Beim Maishäckseln: Fahrer ist voll konzentriert
Unterdessen zieht Erik Severin mit dem Häcksler seine Bahnen. Die Klimaanlage hält die Temperatur in der Fahrerkabine auf angenehmen 23 °C. Aus dem Radio kommt Musik, für die der Fahrer aber gerade kein Ohr hat. Severin ist konzentriert beim Maishäckseln. „Das sieht alles easy aus, aber man muss aufpassen.“ Vor allem beim Anschnitt, wenn der Transportfahrer nicht neben, sondern hinter dem Häcksler fährt und das Häcksel über den Traktor auf den Anhänger gepustet wird. Auch an Feldrändern, in der Nähe von Koppelpfählen und Grenzsteinen oder Böschungskanten von Gräben ist erhöhte Aufmerksamkeit geboten. Wenn Steine in die Messer geraten, ist der Fahrer machtlos: Bevor die Maispflanzen im Häcksler verschwinden, fallen sie um und verdecken die Sicht auf den Boden vor der Maschine.

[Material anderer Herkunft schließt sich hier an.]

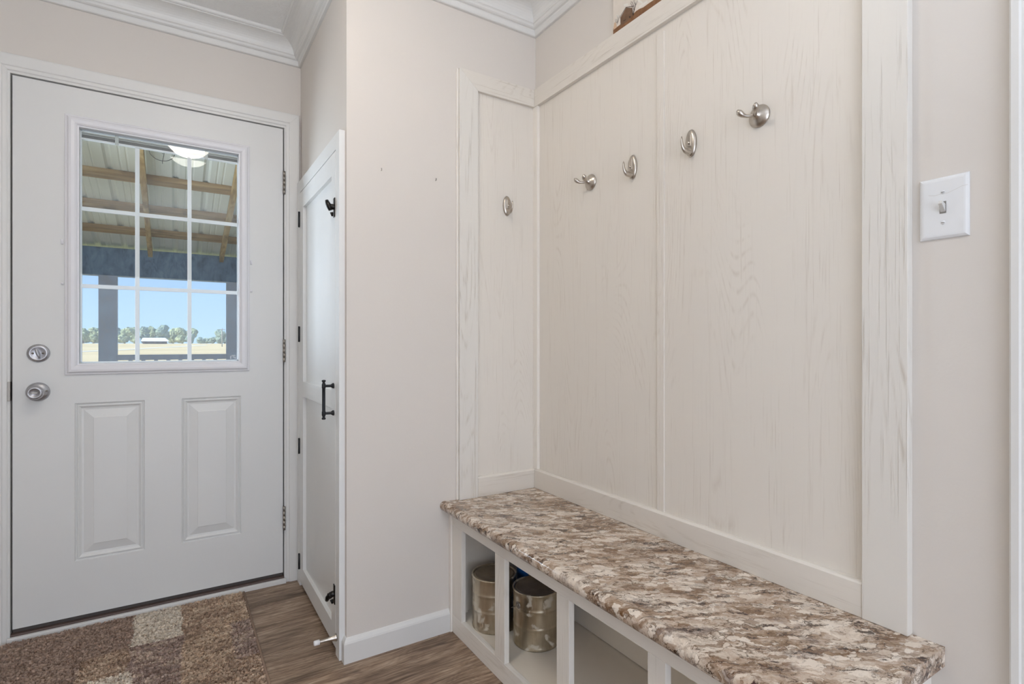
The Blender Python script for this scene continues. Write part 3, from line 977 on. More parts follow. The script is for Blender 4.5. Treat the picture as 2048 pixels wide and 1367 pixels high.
# ---------------------------------------------------------------- storage bench
XB = 0.888
bn = thing('storage_bench', 'white built-in open-front bench base holding paint cans', 'bench', (1.08, 1.15, 0))
ZT = 0.4515
FT = 0.018
bx(XB, XB + FT, 0.455, YA, 0.403, ZT).build('top_rail', M['bench_h'], bn, 0.001)
bx(XB, XB + FT, 0.455, YA, 0.0005, 0.066).build('bottom_rail', M['bench_h'], bn, 0.001)
for (a, c) in ((1.750, YA - 0.0005), (1.449, 1.509), (1.120, 1.175), (0.790, 0.841), (0.455, 0.510)):
    bx(XB, XB + FT, a, c, 0.0662, 0.4028).build('stile', M['bench'], bn, 0.001)
bx(XB + FT, XR - 0.018, 0.473, YA - 0.0125, 0.045, 0.0615).build('bottom_board', M['bench_in'], bn)
bx(XR - 0.018, XR - 0.0005, 0.473, YA - 0.0005, 0.0005, ZT).build('back_board', M['bench_in'], bn)
bx(XB + FT, XR - 0.0005, 0.455, 0.473, 0.0005, ZT).build('end_panel', M['bench'], bn)
bx(XB + FT, XR - 0.018, YA - 0.0125, YA - 0.0005, 0.0005, ZT).build('end_panel', M['bench_in'], bn)
bx(XB + FT + 0.004, XB + FT + 0.040, YA - 0.032, YA - 0.0127, 0.064, 0.40).build('corner_cleat', M['bench_in'], bn, 0.001)
bx(XR - 0.032, XR - 0.0182, 0.473, YA - 0.0127, 0.064, 0.150).build('back_cleat', M['bench_in'], bn, 0.001)
bx(0.880, XB - 0.0002, YA - 0.018, YA - 0.0003, 0.0, 0.450).build('scribe_strip', M['bench'], bn, 0.001)

# laminate top with a rolled front lip
ct = thing('countertop', 'brown and cream granite-look laminate top on the bench', 'countertop', (1.06, 1.13, 0.452))
prof = [(XR - 0.0005, 0.4520), (XR - 0.0005, 0.4902), (0.900, 0.4902), (0.886, 0.4908), (0.876, 0.4926), (0.866, 0.4938), (0.857, 0.4930), (0.850, 0.4898), (0.8455, 0.4845), (0.844, 0.4780), (0.8450, 0.4700), (0.8485, 0.4635), (0.8540, 0.4595), (0.862, 0.4580), (0.870, 0.4580), (0.870, 0.4520)]
b = MB()
b.smooth = True
b.loft([[(x, 0.434, z) for x, z in prof], [(x, YA - 0.0006, z) for x, z in prof]], True)
b.smooth = False
n_ = len(prof)
b.face(range(0, n_))
b.face(range(n_, 2 * n_))
cto = b.build('laminate_sheet', M['laminate'], ct)
md = cto.modifiers.new('smooth_angle', 'EDGE_SPLIT')
md.split_angle = math.radians(35)
b = MB()
b.poly([(x, 0.4325, z) for x, z in prof[1:]] + [(prof[0][0], 0.4325, prof[0][1])])
b.loft([[(x, 0.4325, z) for x, z in prof], [(x, 0.434, z) for x, z in prof]], True)
b.build('end_cap', M['laminate'], ct)

# ---------------------------------------------------------------- paint cans
def paint_can(label, loc, r, h, rz, dented, blue=False):
    t = thing('paint_can', label, 'paint can', (0, 0, 0), 'paint cans stored under the bench')
    n = 40
    prof = [(r * 0.985, 0.0), (r, 0.003), (r, 0.008), (r * 0.985, 0.011)]
    for k in range(1, 14):
        z = 0.011 + (h - 0.022) * k / 14
        rr_ = r * 0.985
        if k in (5, 10):
            prof += [(rr_, z - 0.003), (rr_ * 1.02, z), (rr_, z + 0.003)]
        else:
            prof.append((rr_, z))
    prof += [(r * 0.985, h - 0.010), (r * 1.02, h - 0.006), (r * 1.025, h - 0.003), (r * 1.01, h), (r * 0.95, h), (r * 0.935, h - 0.004)]
    b = MB()
    rings = []
    for rad, z in prof:
        ring = []
        for i in range(n):
            a = 2 * math.pi * i / n
            k = 1.0
            if dented and 0.012 < z < h - 0.012:
                k -= 0.07 * max(0, math.exp(-((a - 4.1) ** 2) / 0.20 - ((z - h * 0.52) ** 2) / 0.0016)) + 0.05 * max(0, math.exp(-((a - 3.5) ** 2) / 0.10 - ((z - h * 0.8) ** 2) / 0.0008))
            ring.append((rad * k * math.cos(a), rad * k * math.sin(a), z))
        rings.append(ring)
    b.smooth = True
    b.loft(rings, True, True)
    b.build('can_body', M['blue'] if blue else M['tin'], t)
    b = MB()
    b.lathe([(r * 0.94, h - 0.004), (r * 0.91, h - 0.0075), (r * 0.88, h - 0.002), (r * 0.85, h - 0.002), (r * 0.82, h - 0.005), (r * 0.3, h - 0.0055), (0.0001, h - 0.005)], Matrix.Identity(4), n)
    b.build('can_lid', M['bluedark'] if blue else M['lid'], t)
    for s_ in (0, math.pi):
        d = Vector((math.cos(s_), math.sin(s_), 0))
        b = MB()
        b.lathe([(0.011, -0.001), (0.011, 0.002), (0.008, 0.003), (0.0075, 0.0015), (0.004, 0.0015), (0.0038, 0.0045), (0.0001, 0.005)], T(d * r * 0.985 + Vector((0, 0, h * 0.76))) @ toward(d), 18)
        b.build('handle_ear', M['steel'], t)
    b = MB()
    pts = []
    for k in range(17):
        a = math.pi * k / 16
        pts.append((math.cos(a) * r * 1.05, -math.sin(a) * r * 1.10, h * 0.76 - math.sin(a) * 0.055))
    b.tube(pts, 0.0013, 8)
    b.build('wire_bail', M['steel'], t)
    t.location = loc
    t.rotation_euler = (0, 0, rz)
    return t
paint_can('dented silver paint can behind the first opening, streaked with cream paint', (0.992, 1.690, 0.0617), 0.081, 0.188, math.radians(82), True)
paint_can('smooth silver paint can in the second opening with a brown drip', (1.060, 1.520, 0.0617), 0.080, 0.188, math.radians(185), False)
paint_can('bright blue paint tub standing behind the two silver cans', (1.157, 1.659, 0.0617), 0.074, 0.245, math.radians(40), False, True)

# ---------------------------------------------------------------- coat hooks
def hook_double(label):
    """round domed base with two upswept prongs; local +z points off the wall, +y up"""
    t = thing('coat_hook', label, 'hook', (0, 0, 0), 'coat hooks on the panelling')
    b = MB()
    b.lathe([(0.0285, 0.0), (0.0290, 0.002), (0.0280, 0.004), (0.0245, 0.0078), (0.0190, 0.0110), (0.0130, 0.0138), (0.0090, 0.0170), (0.0075, 0.0230), (0.0001, 0.0270)], Matrix.Identity(4), 36, True)
    b.build('base_plate', M['nickel'], t)
    for s_ in (-1, 1):
        b = MB()
        pts, rad = [], []
        for k in range(12):
            u = k / 11
            pts.append((s_ * (0.002 + 0.024 * u ** 1.1), -0.006 * math.sin(math.pi * u * 0.75) + 0.016 * u ** 3, 0.020 + 0.036 * u))
            rad.append(0.0044 + 0.0036 * math.exp(-((u - 0.82) / 0.18) ** 2) - (0.003 if k == 11 else 0))
        b.tube(pts, rad, 12)
        b.build('prong', M['nickel'], t)
    return t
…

in 14 Tagen Maishäckseln Erst einmal angehalten
„Bisher ist es sehr gut gelaufen“, sagt Erik Severin. Bis zum Tag 14 der Kampagne musste er die Maschine erst einmal für zwei Stunden anhalten: Ein Kühlwasserschlauch hatte sich gelöst. Ansonsten brummt der Häcksler sieben Tage in der Woche von 7 bis 19 Uhr munter vor sich hin. „Die Maschine ist neu, wir haben sie erst im Frühjahr geholt“, so der 28-jährige, der schon als Auszubildender im dritten Lehrjahr in Lüssow Mais häckseln durfte. Für die 400 ha Anbaufläche rechnet Severin, der schon lange Stammfahrer ist, je nach Witterung und Reife etwa 21 Erntetage.

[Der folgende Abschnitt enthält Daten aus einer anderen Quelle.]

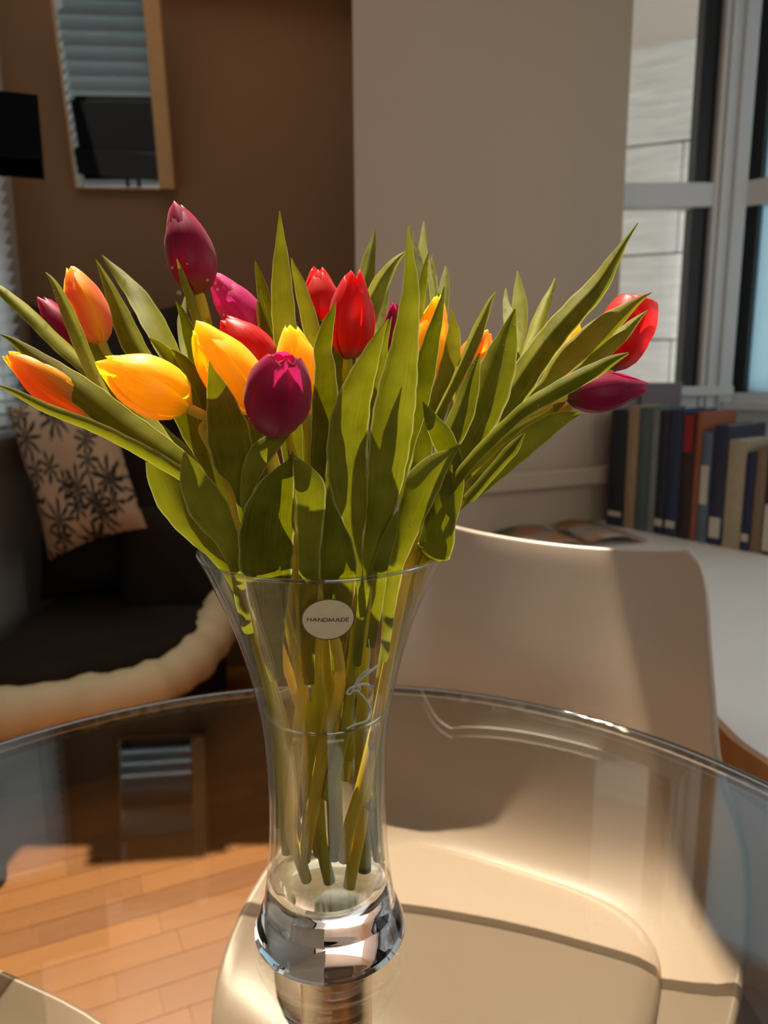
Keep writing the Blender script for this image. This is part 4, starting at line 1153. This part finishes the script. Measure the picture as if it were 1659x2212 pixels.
# leaves: owner tulip, points (x, y, half width), Y base, Y tip, fold, twist
LV = [
 # left side
 (15, [(265, 870, 8), (225, 830, 11), (180, 785, 14), (135, 742, 16), (84, 693, 15), (20, 640, 12), (-45, 592, 2)], .52, .50, .5, 20),
 (14, [(320, 985, 5), (294, 937, 7), (250, 878, 10), (218, 828, 13), (190, 765, 15), (162, 700, 15), (133, 640, 12), (113, 605, 6), (98, 588, 1)], .47, .47, .5, 25),
 (14, [(395, 1010, 16), (330, 930, 24), (270, 850, 27), (232, 790, 28), (195, 730, 20), (172, 692, 9), (157, 665, 1)], .49, .50, .25, 10),
 (16, [(470, 1140, 16), (400, 1012, 27), (335, 957, 33), (265, 907, 34), (200, 856, 33), (135, 812, 29), (70, 766, 17), (30, 737, 8), (0, 722, 1)], .455, .44, .42, 10),
 (16, [(500, 1160, 8), (440, 1062, 11), (393, 1026, 14), (338, 992, 15), (270, 955, 14), (203, 922, 13), (101, 882, 11), (34, 848, 7), (-10, 830, 1)], .455, .44, .4, -10),
 (14, [(430, 960, 10), (375, 860, 16), (335, 800, 20), (300, 745, 24), (272, 690, 23), (245, 635, 15), (222, 590, 7), (207, 561, 1)], .515, .52, .45, 15),
 (0, [(440, 930, 10), (405, 840, 17), (385, 795, 20), (362, 748, 23), (335, 695, 25), (300, 640, 21), (262, 597, 13), (238, 572, 7), (220, 551, 1)], .52, .53, .45, 15),
 (17, [(500, 1060, 8), (470, 980, 12), (450, 930, 15), (430, 872, 18), (400, 815, 18), (365, 770, 14), (340, 743, 8), (322, 730, 1)], .475, .475, -.3, 15),
 (3, [(500, 1000, 10), (462, 910, 15), (430, 832, 17), (400, 786, 13), (383, 768, 8), (370, 756, 2)], .47, .465, .5, -20),
 (0, [(418, 840, 12), (408, 780, 13), (398, 730, 12), (394, 690, 10), (400, 640, 1)], .545, .555, .1, 0),
 (0, [(465, 900, 12), (436, 810, 18), (414, 738, 16), (396, 682, 9), (380, 651, 1)], .53, .535, .3, 0),
 (0, [(470, 850, 8), (442, 735, 10), (428, 690, 11), (410, 640, 9), (395, 598, 7), (382, 559, 1)], .485, .48, .5, 20),
 (0, [(462, 760, 6), (452, 700, 6), (447, 652, 1)], .51, .515, .2, 0),
 # centre, behind the blooms
 (2, [(640, 1000, 16), (630, 850, 22), (622, 760, 25), (615, 690, 26), (610, 616, 23), (608, 560, 17), (606, 510, 9), (604, 455, 1)], .50, .51, .35, 12),
 (1, [(615, 900, 14), (598, 780, 17), (583, 695, 16), (569, 632, 13), (558, 590, 7), (551, 563, 1)], .53, .54, .45, 12),
 (1, [(600, 850, 16), (586, 775, 18), (572, 715, 15), (563, 660, 9), (562, 624, 1)], .52, .53, .35, -12),
 (4, [(700, 1000, 14), (692, 850, 18), (686, 765, 19), (675, 710, 19), (660, 655, 16), (645, 605, 11), (634, 575, 5), (629, 557, 1)], .495, .50, .45, 15),
 (4, [(690, 1190, 12), (690, 1010, 18), (700, 930, 24), (706, 865, 28), (705, 800, 23), (699, 755, 20), (708, 705, 14), (718, 675, 7), (725, 650, 1)], .45, .445, .35, 25),
 (7, [(695, 740, 10), (686, 695, 10), (676, 663, 1)], .53, .53, .2, 0),
 (7, [(755, 760, 12), (768, 680, 17), (778, 630, 19), (788, 595, 19), (798, 553, 14), (805, 525, 8), (810, 496, 1)], .55, .56, .45, -12),
 (6, [(775, 850, 10), (777, 740, 14), (790, 668, 21), (812, 620, 20), (835, 585, 15), (858, 559, 8), (878, 542, 1)], .52, .53, .7, 10),
 (8, [(808, 860, 14), (812, 760, 17), (815, 710, 19), (822, 665, 15), (832, 630, 9), (839, 604, 1)], .565, .575, .12, 0),
 (6, [(800, 800, 7), (805, 748, 7), (809, 697, 1)], .53, .53, .2, 0),
 (9, [(935, 760, 14), (927, 650, 14), (919, 590, 13), (914, 545, 10), (914, 510, 6), (916, 477, 1)], .585, .60, .15, 0),
 (9, [(925, 720, 12), (916, 625, 11), (907, 577, 10), (899, 540, 7), (893, 497, 1)], .575, .585, .25, 0),
 (8, [(905, 780, 8), (906, 680, 9), (911, 632, 9), (916, 595, 8), (926, 545, 1)], .555, .56, .3, 0),
 (9, [(920, 820, 14), (924, 725, 17), (928, 672, 18), (932, 625, 13), (933, 585, 8), (933, 551, 1)], .575, .585, .15, 0),
 (9, [(945, 800, 12), (951, 702, 14), (957, 650, 13), (961, 610, 10), (963, 590, 6), (961, 575, 1)], .595, .605, .15, 0),
 (9, [(945, 700, 8), (943, 650, 6), (942, 595, 1)], .60, .605, .15, 0),
 # tall front leaf pair
 (8, [(770, 1440, 10), (782, 1330, 12), (795, 1230, 17), (818, 1130, 28), (835, 1030, 40), (848, 930, 46), (861, 840, 42), (875, 750, 31), (883, 680, 24), (888, 620, 18), (885, 560, 11), (882, 488, 1)], .44, .43, .40, 8),
 (9, [(855, 1080, 12), (878, 960, 20), (900, 880, 25), (918, 805, 25), (931, 745, 19), (945, 690, 12), (954, 652, 6), (960, 619, 1)], .462, .465, .4, 10),
 # right side
 (10, [(915, 1000, 12), (945, 880, 22), (962, 825, 22), (975, 770, 20), (980, 720, 14), (977, 690, 7), (973, 663, 1)], .53, .54, .3, 0),
 (10, [(890, 1010, 8), (945, 890, 9), (975, 830, 10), (1005, 765, 14), (1028, 715, 14), (1045, 680, 10), (1058, 652, 6), (1071, 631, 1)], .495, .51, .9, -20),
 (11, [(945, 1080, 16), (985, 985, 28), (1012, 925, 40), (1040, 865, 45), (1065, 805, 42), (1085, 755, 32), (1100, 710, 17), (1113, 667, 2)], .475, .485, .40, -14),
 (11, [(940, 1010, 14), (962, 960, 22), (987, 900, 26), (1008, 845, 22), (1025, 795, 12), (1037, 763, 2)], .465, .47, .55, -14),
 (12, [(1105, 880, 8), (1120, 765, 9), (1125, 715, 12), (1123, 670, 17), (1121, 630, 12), (1118, 585, 1)], .575, .59, .2, 0),
 (12, [(1108, 760, 12), (1100, 690, 12), (1093, 655, 7), (1093, 622, 1)], .58, .59, .2, 0),
 (12, [(1110, 830, 6), (1135, 758, 7), (1150, 725, 13), (1163, 690, 15), (1180, 650, 11), (1191, 625, 6), (1200, 600, 1)], .565, .58, .4, 0),
 (13, [(930, 1120, 12), (1000, 1000, 15), (1040, 937, 21), (1078, 882, 27), (1120, 822, 32), (1155, 770, 30), (1200, 712, 29), (1250, 658, 27), (1290, 615, 24), (1325, 562, 15), (1350, 522, 7), (1378, 481, 1)], .49, .49, .62, -10),
 (12, [(1110, 900, 8), (1150, 858, 10), (1180, 825, 14), (1215, 783, 25), (1260, 745, 30), (1305, 705, 27), (1350, 670, 16), (1385, 645, 6), (1408, 632, 1)], .515, .53, .35, -12),
 (12, [(1230, 825, 8), (1270, 787, 12), (1300, 760, 16), (1335, 728, 16), (1365, 700, 11), (1385, 682, 5), (1400, 670, 1)], .512, .53, .5, -10),
 (13, [(920, 1130, 10), (1000, 1012, 13), (1060, 945, 14), (1110, 898, 14), (1140, 874, 16), (1182, 850, 18), (1235, 822, 19), (1290, 795, 16), (1330, 774, 9), (1358, 763, 2)], .455, .425, .55, -18),
 (13, [(930, 1170, 12), (985, 1090, 17), (1040, 1042, 23), (1100, 988, 27), (1160, 938, 26), (1210, 906, 17), (1255, 893, 1)], .49, .51, -.3, -10),
 (13, [(935, 1120, 14), (1000, 1030, 18), (1060, 982, 22), (1120, 935, 23), (1180, 895, 15), (1226, 864, 1)], .51, .53, .3, 0),
 (11, [(1010, 1080, 12), (1080, 1000, 13), (1110, 965, 13), (1134, 934, 1)], .485, .49, .4, 0),
 # front fans at the rim
 (15, [(525, 1330, 8), (505, 1255, 12), (470, 1195, 19), (420, 1135, 32), (372, 1075, 34), (340, 1010, 24), (326, 955, 8), (318, 930, 2)], .475, .47, .35, 10),
 (17, [(545, 1400, 10), (522, 1300, 13), (512, 1225, 16), (490, 1160, 27), (455, 1100, 42), (425, 1050, 34), (408, 1005, 18), (398, 977, 2)], .445, .425, .3, 12),
 (3, [(530, 1130, 10), (524, 1050, 24), (507, 1000, 42), (497, 945, 48), (484, 890, 37), (470, 840, 23), (458, 805, 9), (453, 780, 1)], .44, .425, .28, 10),
 (5, [(540, 1150, 10), (530, 1075, 12), (536, 1040, 18), (549, 1000, 25), (573, 968, 24), (606, 945, 13), (636, 922, 1)], .432, .418, .35, -15),
 (5, [(600, 1470, 16), (590, 1420, 22), (582, 1330, 38), (578, 1250, 54), (576, 1190, 60), (580, 1130, 58), (592, 1075, 46), (610, 1030, 26), (625, 1000, 8), (633, 975, 1)], .43, .415, .22, 6),
 (5, [(668, 1480, 12), (665, 1420, 15), (665, 1330, 20), (666, 1240, 22), (667, 1160, 26), (670, 1090, 32), (668, 1055, 34), (655, 1020, 22), (640, 995, 8), (631, 979, 1)], .425, .41, .4, -8),
 (4, [(728, 1450, 12), (730, 1400, 18), (732, 1320, 30), (732, 1240, 40), (729, 1190, 38), (722, 1140, 24), (712, 1090, 10), (705, 1048, 1)], .428, .42, .25, 8),
 (6, [(785, 1330, 8), (776, 1240, 9), (770, 1170, 13), (766, 1110, 30), (757, 1050, 42), (752, 985, 44), (756, 920, 43), (768, 860, 36), (785, 810, 28), (805, 760, 18), (822, 720, 9), (839, 689, 1)], .437, .43, .25, 14),
 (6, [(798, 1100, 6), (802, 1000, 8), (808, 920, 10), (815, 850, 14), (822, 790, 14), (830, 740, 9), (846, 684, 1)], .45, .45, .5, 10),
 (10, [(830, 1430, 8), (838, 1330, 13), (850, 1225, 20), (870, 1160, 26), (893, 1095, 33), (915, 1040, 38), (945, 1003, 26), (972, 980, 12), (995, 960, 1)], .44, .435, .38, -10),
 (9, [(800, 1400, 10), (815, 1300, 13), (822, 1225, 17), (838, 1170, 15), (850, 1130, 9), (859, 1104, 1)], .435, .433, .3, 0),
 (12, [(880, 1430, 10), (903, 1320, 22), (915, 1245, 32), (935, 1190, 38), (948, 1130, 35), (960, 1075, 23), (968, 1040, 11), (976, 1003, 1)], .452, .45, .35, -12),
 (11, [(940, 1240, 14), (970, 1130, 14), (986, 1065, 14), (980, 1005, 20), (957, 950, 25), (931, 905, 15), (914, 868, 1)], .465, .46, .3, -8),
 (10, [(880, 1130, 10), (893, 1040, 13), (912, 990, 20), (912, 940, 18), (904, 886, 2)], .47, .475, .3, 0),
 # fillers deeper in the bunch
 (7, [(720, 1150, 16), (720, 960, 34), (725, 850, 34), (735, 770, 16), (742, 720, 2)], .52, .53, .3, 20),
 (2, [(600, 1150, 14), (560, 1000, 26), (530, 900, 26), (500, 830, 10)], .51, .52, .3, 10),
 (17, [(520, 1150, 14), (470, 1020, 24), (420, 930, 28), (380, 860, 20), (350, 810, 3)], .50, .51, .3, 5),
 (8, [(800, 1150, 14), (840, 960, 34), (880, 860, 34), (900, 780, 12)], .53, .54, .3, -10),
 (11, [(900, 1150, 14), (960, 1010, 32), (1020, 910, 34), (1070, 840, 14)], .53, .55, .3, -10),
 (1, [(650, 1150, 14), (640, 980, 30), (620, 880, 30), (600, 800, 8)], .53, .54, .3, 5),
 (14, [(520, 1180, 12), (440, 1060, 26), (380, 980, 28), (340, 920, 10)], .53, .535, .3, 5),
]
LIT = {(-45, 592): (.06, 40, .5), (98, 588): (.05, 35, .7), (157, 665): (.04, 25, .3), (0, 722): (.03, 25, .5), (207, 561): (.05, 30, .8), (220, 551): (.09, 40, .2),
       (400, 640): (.06, 0, .1), (810, 496): (.05, -15, .8), (878, 542): (.04, -30, .9), (839, 604): (.07, 0, .12), (916, 477): (.08, 0, .15), (893, 497): (.06, 0, .25),
       (933, 551): (.07, 0, .15), (961, 575): (.07, 0, .15), (942, 595): (.06, 0, .15), (1071, 631): (.03, -30, 1.0), (1113, 667): (.0, -20, .5), (1037, 763): (0, -25, .7),
       (1118, 585): (.08, 0, .2), (1093, 622): (.06, 0, .2), (1200, 600): (.06, -25, .5), (1378, 481): (.05, -10, 1.0), (1400, 670): (0, -15, .6), (1358, 763): (.0, -35, .5)}
drops = {}
dr = random.Random(11)
for (own, pts, Y0, Y1, fold, tw) in LV:
    k_ = (pts[-1][0], pts[-1][1])
    if k_ in LIT:
        ln, tw, fold = LIT[k_]; Y1 = Y1 + ln
    o, vs, n, m = make_leaf(roots[own], pts, Y0, Y1, fold, tw)
    nd = dr.choice((0, 1, 2, 3, 4)) if pts[-1][1] < 900 else dr.choice((0, 0, 0, 1))
    for _ in range(nd):
        i = int(n * dr.uniform(.35, .92)); k = dr.choice((1, 2, 3, 4, 5, 6, 7))
        p = vs[i * m + k]
        drops.setdefault(own, []).append((p + (CAM - p).normalized() * .0006 + V((0, 0, .0003)), dr.uniform(.0005, .0012)))
for x, y, Y, r_ in ((387, 632, .485, .0017), (372, 578, .487, .0011), (405, 570, .486, .0010), (424, 545, .49, .0007), (366, 470, .495, .0007), (448, 605, .492, .0012)):
    drops.setdefault(0, []).append((at(x, y, Y), r_))
for x, y, r_ in ((465, 612, .0010), (470, 625, .0012), (495, 632, .0012), (483, 680, .0010), (510, 636, .0009)):
    drops.setdefault(1, []).append((at(x, y, .53), r_))
for own, sp in drops.items(): add_drops(roots[own], sp)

„Wir planen im Schnitt mit 40 Tonnen Frischmasse pro Hektar, in besseren Jahren mit 48. Dieses Mal kommen wir wohl höchstens auf Mitte 30“, sagt Vorstandsvorsitzender Lars-Peter Loeck. Die Stängel sind relativ schmal, an der Pflanze ist meist nur ein Kolben. „Wir haben ab dem 15. April Mais gelegt. Im Mai braucht die Kultur Feuchtigkeit. Bekommen hat sie Trockenheit“, so Loeck. Damit nicht genug: Eine Herbizidmaßnahme im Drei-Blatt-Stadium ist Standard, damit der Mais ohne Konkurrenz heranwächst. „Wir mussten zwei Maßnahmen gegen den Windenknöterich fahren. Er konkurrierte auf vielen Flächen mit dem Mais um Wasser und Nährstoffe. Bekämpfen wir das Unkraut nicht, fährt es an den Maisstängeln wie in einem Fahrstuhl hoch und verdirbt uns das Silo. Die zweite Pflanzenschutzmaßnahme verursacht aber nicht nur Kosten, die Wirkstoffe kneifen den Mais im Aufwuchs“, erläutert Loeck.
Demnächst mehr Erbsen
Dass die Lüssower in diesem Jahr keinen Spitzenertrag einfahren werden, hat keine gravierenden Fol-gen. „Um unsere Milchkühe zu versorgen, reicht eine durchschnittliche Ernte von 260 bis 280 Hektar. Wenn wir in schlechten Jahren wenig Mais ernten, ernten andere auch weniger, sodass der Zukauf schwierig ist. Deshalb bauen wir eine Sicherheitsreserve an“, erläutert Loeck. Übermengen wurden bisher an die Nawaro BioEnergie AG in Güstrow verkauft. In diesem Jahr hält sich der Abnehmer aber bedeckt. Ab 2021 wollen die Landwirte eine neue Strategie versuchen, statt 50 ha 220 ha Erbsen anbauen und die Maisfläche reduzieren. „Möglich ist das durch finanzielle Anreize aus dem Agrarumweltprogramm Vielfältige Kulturen“, sagt Lars-Peter Loeck. Ermutigt fühlen sich die Lüssower durch den guten Erbsenertrag in diesem Jahr. „Wenn auch noch die Vermarktung funktioniert, wäre das eine Anbaualternative“, so der Vorsitzende.